La promoción social y profesional de la mujer, eliminando trabas de tipo cultural o de otro género, es un objetivo loable, pero no puede imponerse a base de deteriorar principios esenciales de la organización de la vida pública. El argumento esgrimido por el PP a propósito de la igualdad jurídica de los elegibles, es, diga lo que diga el TC, perfectamente válido: introducir criterios de reducción a cuotas en la elección de los cargos públicos significa que siempre habrá alguien perjudicado por sus cromosomas, ya sea por exceso de mujeres o ya sea por exceso de hombres. Cualquier organización racional de la vida pública debe tender a subrayar el mérito de los mejores. Ya sabemos que esto es siempre relativo, pero, en todo caso, es un principio racional. Lo que no es racional es prescindir del mérito para discriminar según lo que se albergue en la entrepierna.

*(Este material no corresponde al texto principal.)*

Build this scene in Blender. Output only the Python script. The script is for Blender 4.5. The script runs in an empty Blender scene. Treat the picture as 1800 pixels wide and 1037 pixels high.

Hay que dedicar una última nota al Tribunal Constitucional, una institución cuyo desprestigio tiñe con una sombra de duda todas sus decisiones. El TC tiene por objeto defender las garantías constitucionales. Ello debería situarle por encima o, al menos, al margen de los intereses del poder ejecutivo y del legislativo. Pero, en España, la formación del TC depende de los grupos parlamentarios y del Gobierno, es decir, de los partidos políticos, los cuales también determinan la constitución de los órganos de gobierno del poder judicial. Por eso España no es tanto una democracia como una partitocracia, donde los partidos políticos –y especialmente el que gobierna y sus aliados- hacen y deshacen a su antojo, al margen de cualquier criterio objetivo de racionalidad política y de seguridad jurídica. La acreditada probidad profesional de un buen número de funcionarios, tanto en la Administración como en la Justicia, han logrado mantener en nuestro país unas aceptables hechuras de Estado de Derecho, pero el sistema político juega en su contra. Urge una reforma a fondo.